SOS Gatteville
Demain mardi, le Gatteville devrait subir une visite-bidon du représentant d’une société de classification exotique spécialisée dans les objets flottants qui ne sont plus tout à fait des navires. Construit il y a plus de trente ans, et donc dépourvu de tout titre de navigation – sa classe lui a été retirée par le bureau Véritas en Septembre 2001. Le Gatteville pourrait retrouver la capacité de renaviguer pour un ou quelques voyages grâce à la complaisance de la société de classification qui dépêchera demain à Cherbourg un de ses experts étrangers.
Ça vogue de mal en pis
Le Khalifeh I hors d’âge avec sa passerelle et sa timonerie en bois, ses marins syriens, son pavillon des Iles Tonga et 274 moutons considérés comme irréguliers par la Direction des Services Vétérinaires de Rouen a quitté le port du Tréport ce matin à 11h15 en direction de Waterford en Irlande.
Bateau, équipage et marchandises sur pied affrontent le gros temps de la Manche et de la Mer du Nord. Navire qui devrait être hyper-ciblé par les inspecteurs européens de la sécurité maritime, le Khalifeh I a toujours travaillé en Méditérranée où il a d’ailleurs été responsable d’un dégazage en Mars 2001. Sa conception des années 50, indépendamment des conditions d’entretien, font du Khalifeh I un bateau structurellement dangereux et polluant. Son propriétaire actuel est mal identifié. Il s’agirait d’un marchand de bestiaux irlandais associé à des maquignons polonais.
67 naufragés sur les quais
Certains cargos ne sont pas seulement en mauvais état, couleur fleur de rouille ou cache-misère. Ils sont aussi le lieu de travail et le domicile de travailleurs expatriés, tenus en laisse faute d’argent et de visas.
Ces gens du voyage, nouveaux exclus, sont coincés sur les quais et dépendent pour leur survie des bonnes volontés locales qui n’ont pas toujours les moyens d’accomplir leur mission dans la continuité. Au fil des semaines et des mois, quand la routine s’installe, l’isolement des hommes s’aggrave et aussi leur difficulté à vivre ensemble, sur un lieu unique, mal entretenu, une sorte de prison à quai où des hommes de cultures, de religions, et d’horizons divers sont condamnés à vivre dans l’oubli et parfois le conflit.

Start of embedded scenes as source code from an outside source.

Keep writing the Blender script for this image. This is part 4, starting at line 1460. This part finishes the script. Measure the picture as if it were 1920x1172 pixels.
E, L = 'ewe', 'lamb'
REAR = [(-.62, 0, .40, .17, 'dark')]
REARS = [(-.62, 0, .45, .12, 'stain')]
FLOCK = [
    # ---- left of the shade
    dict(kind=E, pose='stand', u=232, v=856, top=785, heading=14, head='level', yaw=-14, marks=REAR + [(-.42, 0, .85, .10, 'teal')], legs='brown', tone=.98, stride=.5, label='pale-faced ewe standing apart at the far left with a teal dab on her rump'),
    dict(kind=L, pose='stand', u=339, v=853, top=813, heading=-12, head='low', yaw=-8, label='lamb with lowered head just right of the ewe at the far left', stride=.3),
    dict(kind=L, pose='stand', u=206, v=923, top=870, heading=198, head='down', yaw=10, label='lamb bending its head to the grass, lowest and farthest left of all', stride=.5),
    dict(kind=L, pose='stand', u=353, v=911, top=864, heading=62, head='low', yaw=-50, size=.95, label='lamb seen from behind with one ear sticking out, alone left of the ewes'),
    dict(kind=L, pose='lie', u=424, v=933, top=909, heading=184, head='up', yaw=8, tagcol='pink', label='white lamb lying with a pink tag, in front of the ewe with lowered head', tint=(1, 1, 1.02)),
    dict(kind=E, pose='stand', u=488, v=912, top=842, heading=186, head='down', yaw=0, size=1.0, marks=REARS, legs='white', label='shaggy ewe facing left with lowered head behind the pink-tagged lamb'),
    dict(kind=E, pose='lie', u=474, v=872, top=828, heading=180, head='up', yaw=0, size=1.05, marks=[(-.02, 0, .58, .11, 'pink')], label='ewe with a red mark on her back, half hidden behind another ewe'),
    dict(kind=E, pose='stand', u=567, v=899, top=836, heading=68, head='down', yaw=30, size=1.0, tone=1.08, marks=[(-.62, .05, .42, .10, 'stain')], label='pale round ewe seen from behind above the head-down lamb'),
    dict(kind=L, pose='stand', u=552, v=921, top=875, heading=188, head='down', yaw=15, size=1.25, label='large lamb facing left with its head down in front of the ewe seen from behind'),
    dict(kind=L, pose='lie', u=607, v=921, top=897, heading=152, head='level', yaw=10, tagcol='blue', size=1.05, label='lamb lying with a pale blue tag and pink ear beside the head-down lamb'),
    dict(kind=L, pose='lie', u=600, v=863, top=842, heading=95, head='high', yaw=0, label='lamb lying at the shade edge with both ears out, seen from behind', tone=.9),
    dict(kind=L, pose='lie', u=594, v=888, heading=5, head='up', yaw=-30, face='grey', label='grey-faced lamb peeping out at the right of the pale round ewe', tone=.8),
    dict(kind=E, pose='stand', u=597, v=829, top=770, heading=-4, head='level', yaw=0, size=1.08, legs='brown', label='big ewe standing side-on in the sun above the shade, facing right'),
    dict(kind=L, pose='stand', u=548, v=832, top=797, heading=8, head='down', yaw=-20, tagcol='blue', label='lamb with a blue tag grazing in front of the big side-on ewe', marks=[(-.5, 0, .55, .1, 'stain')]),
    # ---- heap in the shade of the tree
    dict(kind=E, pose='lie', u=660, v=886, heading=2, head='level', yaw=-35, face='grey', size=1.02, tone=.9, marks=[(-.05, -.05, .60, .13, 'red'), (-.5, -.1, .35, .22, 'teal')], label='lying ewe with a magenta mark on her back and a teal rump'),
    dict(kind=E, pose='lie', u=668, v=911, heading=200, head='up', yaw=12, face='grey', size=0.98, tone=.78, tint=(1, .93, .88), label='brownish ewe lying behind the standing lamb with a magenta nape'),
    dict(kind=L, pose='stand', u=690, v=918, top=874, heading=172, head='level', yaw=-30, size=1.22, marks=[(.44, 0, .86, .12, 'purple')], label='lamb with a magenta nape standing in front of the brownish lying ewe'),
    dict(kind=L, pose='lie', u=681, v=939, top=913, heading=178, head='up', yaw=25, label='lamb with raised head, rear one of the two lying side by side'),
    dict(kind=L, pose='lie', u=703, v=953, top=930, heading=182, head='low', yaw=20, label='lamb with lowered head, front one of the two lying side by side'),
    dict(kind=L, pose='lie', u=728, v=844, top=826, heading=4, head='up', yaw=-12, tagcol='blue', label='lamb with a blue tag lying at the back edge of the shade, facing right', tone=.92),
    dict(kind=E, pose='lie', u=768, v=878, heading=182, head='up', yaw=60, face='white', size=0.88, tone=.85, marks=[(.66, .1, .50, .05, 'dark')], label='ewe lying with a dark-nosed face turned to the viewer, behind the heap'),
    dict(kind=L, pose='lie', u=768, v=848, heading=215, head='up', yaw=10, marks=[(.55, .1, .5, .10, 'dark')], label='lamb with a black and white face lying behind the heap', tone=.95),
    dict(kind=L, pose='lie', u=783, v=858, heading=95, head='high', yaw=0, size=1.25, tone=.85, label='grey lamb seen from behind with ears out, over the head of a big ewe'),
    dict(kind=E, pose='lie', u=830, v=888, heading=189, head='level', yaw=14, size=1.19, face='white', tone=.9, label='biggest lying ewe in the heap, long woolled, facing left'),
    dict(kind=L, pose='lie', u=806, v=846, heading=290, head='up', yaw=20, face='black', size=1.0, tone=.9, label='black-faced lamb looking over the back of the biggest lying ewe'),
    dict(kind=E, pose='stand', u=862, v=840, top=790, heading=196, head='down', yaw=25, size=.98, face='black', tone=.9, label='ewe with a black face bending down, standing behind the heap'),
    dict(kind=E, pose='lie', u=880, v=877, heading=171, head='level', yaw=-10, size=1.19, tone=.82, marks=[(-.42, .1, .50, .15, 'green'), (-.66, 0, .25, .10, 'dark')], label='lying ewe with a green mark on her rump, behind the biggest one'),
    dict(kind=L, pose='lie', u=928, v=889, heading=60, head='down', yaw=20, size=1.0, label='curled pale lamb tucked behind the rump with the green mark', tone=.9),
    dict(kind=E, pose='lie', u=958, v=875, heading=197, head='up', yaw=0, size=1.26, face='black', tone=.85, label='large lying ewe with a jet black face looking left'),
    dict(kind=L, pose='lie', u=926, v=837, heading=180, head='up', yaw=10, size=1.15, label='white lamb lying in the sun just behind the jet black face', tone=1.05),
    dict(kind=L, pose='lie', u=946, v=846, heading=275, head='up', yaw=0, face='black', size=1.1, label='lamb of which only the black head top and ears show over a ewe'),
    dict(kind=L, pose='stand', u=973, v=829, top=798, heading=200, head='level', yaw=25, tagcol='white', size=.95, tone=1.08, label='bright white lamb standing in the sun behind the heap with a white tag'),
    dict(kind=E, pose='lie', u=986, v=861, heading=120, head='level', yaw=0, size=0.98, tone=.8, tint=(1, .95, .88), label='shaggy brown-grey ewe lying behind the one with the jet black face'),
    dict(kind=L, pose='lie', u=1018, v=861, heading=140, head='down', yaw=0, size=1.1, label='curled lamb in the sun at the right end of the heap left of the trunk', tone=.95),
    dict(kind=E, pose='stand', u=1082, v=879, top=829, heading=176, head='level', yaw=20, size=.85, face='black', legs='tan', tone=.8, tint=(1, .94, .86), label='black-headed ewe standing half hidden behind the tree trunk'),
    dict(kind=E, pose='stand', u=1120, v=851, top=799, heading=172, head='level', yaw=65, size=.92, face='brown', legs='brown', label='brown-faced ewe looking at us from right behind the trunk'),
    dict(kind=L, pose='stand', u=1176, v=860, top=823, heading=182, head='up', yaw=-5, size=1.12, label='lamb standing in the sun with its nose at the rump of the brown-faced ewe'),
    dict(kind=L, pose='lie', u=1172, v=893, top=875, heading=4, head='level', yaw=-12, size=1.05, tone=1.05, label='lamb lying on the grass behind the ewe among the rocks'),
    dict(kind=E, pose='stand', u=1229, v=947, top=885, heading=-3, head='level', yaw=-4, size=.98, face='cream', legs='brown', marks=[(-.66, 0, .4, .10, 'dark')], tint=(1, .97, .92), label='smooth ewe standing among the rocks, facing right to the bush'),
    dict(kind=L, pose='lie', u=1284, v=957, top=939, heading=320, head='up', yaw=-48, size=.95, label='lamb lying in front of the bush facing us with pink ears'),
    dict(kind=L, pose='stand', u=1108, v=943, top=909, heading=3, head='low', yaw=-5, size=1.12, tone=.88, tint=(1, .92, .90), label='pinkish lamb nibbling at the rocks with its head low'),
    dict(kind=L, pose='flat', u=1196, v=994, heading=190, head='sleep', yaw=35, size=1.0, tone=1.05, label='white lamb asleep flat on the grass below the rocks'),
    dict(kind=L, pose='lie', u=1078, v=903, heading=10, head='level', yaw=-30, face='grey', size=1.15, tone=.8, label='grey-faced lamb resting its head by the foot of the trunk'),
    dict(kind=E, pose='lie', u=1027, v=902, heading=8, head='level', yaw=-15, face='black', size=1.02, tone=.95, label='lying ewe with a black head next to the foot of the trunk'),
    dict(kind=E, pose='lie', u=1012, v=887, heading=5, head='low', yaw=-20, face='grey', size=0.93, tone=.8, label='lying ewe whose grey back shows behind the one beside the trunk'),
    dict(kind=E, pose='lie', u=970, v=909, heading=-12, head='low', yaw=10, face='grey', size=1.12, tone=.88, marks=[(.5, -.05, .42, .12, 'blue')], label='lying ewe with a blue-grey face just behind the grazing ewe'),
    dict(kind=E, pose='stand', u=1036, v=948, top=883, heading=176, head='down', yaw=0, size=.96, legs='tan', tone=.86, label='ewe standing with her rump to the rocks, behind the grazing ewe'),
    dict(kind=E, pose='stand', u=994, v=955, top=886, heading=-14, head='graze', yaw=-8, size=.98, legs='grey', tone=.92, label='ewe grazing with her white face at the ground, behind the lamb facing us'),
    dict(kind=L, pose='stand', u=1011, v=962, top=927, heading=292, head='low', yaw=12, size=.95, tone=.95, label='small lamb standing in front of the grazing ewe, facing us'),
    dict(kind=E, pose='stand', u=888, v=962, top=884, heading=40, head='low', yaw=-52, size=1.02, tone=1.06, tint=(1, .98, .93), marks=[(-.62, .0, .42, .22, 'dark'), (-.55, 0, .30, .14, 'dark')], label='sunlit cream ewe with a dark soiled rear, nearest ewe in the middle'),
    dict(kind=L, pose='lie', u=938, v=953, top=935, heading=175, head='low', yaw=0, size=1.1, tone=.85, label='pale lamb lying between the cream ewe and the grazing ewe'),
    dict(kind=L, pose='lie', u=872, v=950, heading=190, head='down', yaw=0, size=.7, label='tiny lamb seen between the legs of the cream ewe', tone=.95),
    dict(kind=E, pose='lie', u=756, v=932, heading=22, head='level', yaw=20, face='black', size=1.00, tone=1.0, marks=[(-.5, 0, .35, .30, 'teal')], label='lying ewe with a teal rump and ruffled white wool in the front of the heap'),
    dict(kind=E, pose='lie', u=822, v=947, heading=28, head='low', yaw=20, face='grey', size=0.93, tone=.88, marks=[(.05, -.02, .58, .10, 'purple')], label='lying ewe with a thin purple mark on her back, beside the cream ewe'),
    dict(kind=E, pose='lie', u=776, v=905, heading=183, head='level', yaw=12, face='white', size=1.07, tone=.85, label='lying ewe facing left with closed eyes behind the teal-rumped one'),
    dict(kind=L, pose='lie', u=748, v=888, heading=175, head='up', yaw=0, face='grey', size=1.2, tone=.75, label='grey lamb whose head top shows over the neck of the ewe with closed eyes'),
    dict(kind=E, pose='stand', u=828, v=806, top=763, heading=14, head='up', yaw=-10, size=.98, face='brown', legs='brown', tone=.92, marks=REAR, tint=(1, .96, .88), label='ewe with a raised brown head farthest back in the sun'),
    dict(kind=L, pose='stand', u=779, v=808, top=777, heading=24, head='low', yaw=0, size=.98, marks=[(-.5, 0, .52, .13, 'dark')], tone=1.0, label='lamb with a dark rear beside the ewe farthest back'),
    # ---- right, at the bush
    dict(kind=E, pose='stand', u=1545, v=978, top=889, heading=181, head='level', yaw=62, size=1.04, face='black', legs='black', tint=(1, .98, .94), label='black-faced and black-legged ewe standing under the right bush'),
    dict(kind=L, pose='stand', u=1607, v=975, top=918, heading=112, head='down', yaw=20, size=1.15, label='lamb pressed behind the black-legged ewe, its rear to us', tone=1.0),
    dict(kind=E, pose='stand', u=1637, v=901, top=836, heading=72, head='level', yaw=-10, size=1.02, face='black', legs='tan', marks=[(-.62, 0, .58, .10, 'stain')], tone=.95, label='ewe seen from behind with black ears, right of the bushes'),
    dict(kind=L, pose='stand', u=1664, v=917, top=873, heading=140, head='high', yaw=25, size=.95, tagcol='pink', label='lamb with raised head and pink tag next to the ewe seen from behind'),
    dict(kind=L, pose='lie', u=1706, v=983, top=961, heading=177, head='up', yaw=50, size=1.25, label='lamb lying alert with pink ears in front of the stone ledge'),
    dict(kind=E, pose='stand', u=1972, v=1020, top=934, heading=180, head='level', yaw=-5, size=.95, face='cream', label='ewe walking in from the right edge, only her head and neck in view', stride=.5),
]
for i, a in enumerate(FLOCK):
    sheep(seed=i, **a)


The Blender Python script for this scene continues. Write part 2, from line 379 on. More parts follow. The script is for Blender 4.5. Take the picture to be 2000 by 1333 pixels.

Un navire sous-normes à Lorient
Arrivé hier à l’aube à Lorient, avec un départ prévu pour demain, le navire russe Valday, présente tous les signes cliniques du navire à considérer comme prioritaire pour une inspection par les autorités du port dans le cadre de l’entente européenne dite du Mémorandum de Paris. Ce Mémorandum signé en 1982 regroupe les pays européens représentés sur les façades atlantique et méditerranéenne, plus le Canada, la Croatie, la Fédération de Russie et l’Islande. Elle incite les inspecteurs de sécurité maritime à visiter 25% des navires étrangers touchant les ports, et à échanger des informations relatives à l’état du navire, aux conditions d’habitation, d’hygiène et de vie des équipages. Dans certains cas, les navires visités peuvent être retenus plusieurs jours à quai en attendant les réparations ou les aménagements, ou peuvent être théoriquement contraints de rejoindre un chantier naval désigné, parfois pour destruction.
Un capitaine-émissaire
Alors que les responsables du shipping trading de TotalFina et le directeur du port de Saint-Nazaire sont libres de leurs mouvements, la justice française a trouvé son bouc-émissaire: un capitaine de nationalité indienne.
C’est pourtant toute l’organisation française du trafic maritime qui est en cause. Le 4 novembre 1999, dans le cadre des journées d’information du Cèdre, le chef du bureau environnement de la préfecture maritime de Brest s’inquiétait de la multiplication des cargos sous-normes et de la tendance des ports de commerce de toute la façade atlantique à refuser l’accès aux bateaux en difficulté et à jouer au ping-pong avec des équipages en danger.